I don't think i'm too fussed about the RPM, but something quiet, and preferably cool (less platters = less heat??) would be good.

I would normally just get the WD cav black's, but they are just too expensive right now. I was looking at the hitachi but I heard they were bought by WD and I don't want to buy an end of line product. The WD greens - I keep reading they use quite old tech, more platters, slow speeds, is this true or only certain models?

Thanks
 
some yes,i dont think they have changed anything,just bad luck really,you do get some failures with every component but they do come with warranties,its easy to put it down to seagates buyout ect
 
"I would normally just get the WD cav black's, but they are just too expensive right now. I was looking at the hitachi but I heard they were bought by WD and I don't want to buy an end of line product."

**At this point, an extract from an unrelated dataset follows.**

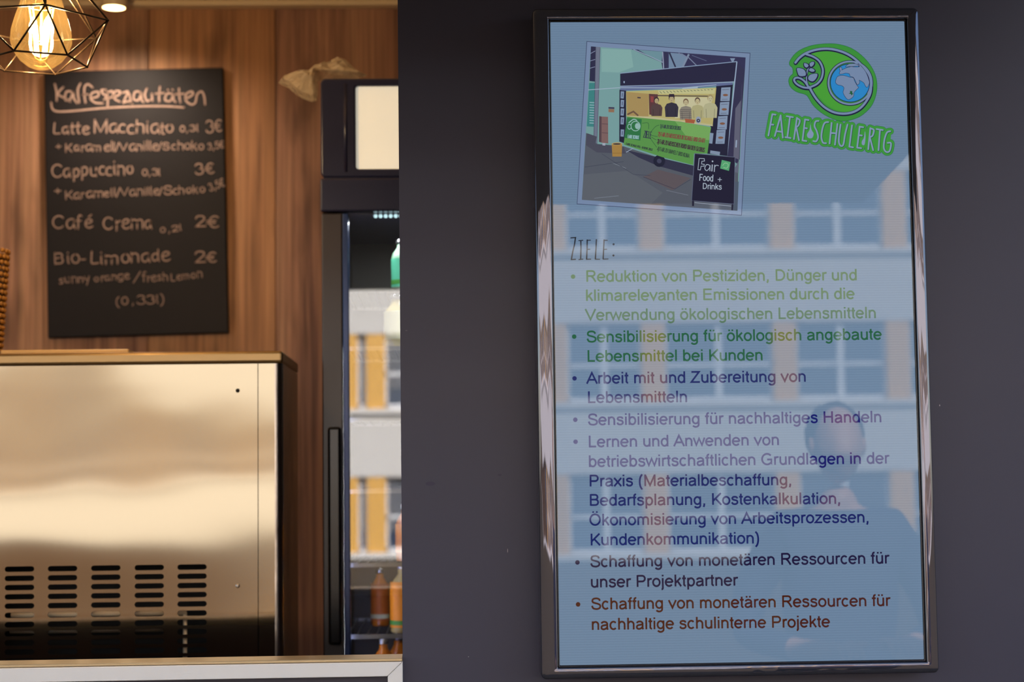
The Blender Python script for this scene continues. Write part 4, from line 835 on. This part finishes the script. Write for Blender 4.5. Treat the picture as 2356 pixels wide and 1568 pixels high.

I wouldn't concern myself over it, the worse case scenario is that if you had to RMA the drive during the warranty period then you may (although not likely) get a WD drive as a replacement. If you're still worried about this then don't consider a Samsung drive as a similiar thing may happen (only you may get a Seagate HDD).
Whatever drive you get, if it fails outside it's warranty period (2 years?) then you're going to have to bin it and buy a new one anyway. I've not long ago retired an old (10ish years) Maxtor HDD because it was getting slightly noisy, remember Maxtor? They were bought up by Seagate too, I wonder how long we'll be seeing the Samsung name on HDD's? As far as the Hitachi name and HDD's go, one of the provisos for WD is that they need to sell off part of the business to another company (AFAIK Toshiba) to manufacture HDD's (so there will still be three HDD manufacturers) if they want to continue to sell HDD's in Europe and China.
Either way if you don't want to risk buying a potential EOL product, then buy a Seagate or WD drive, it shouldn't matter though as they're all pretty much as good as one another and you're covered for the warranty period whatever name's on the box.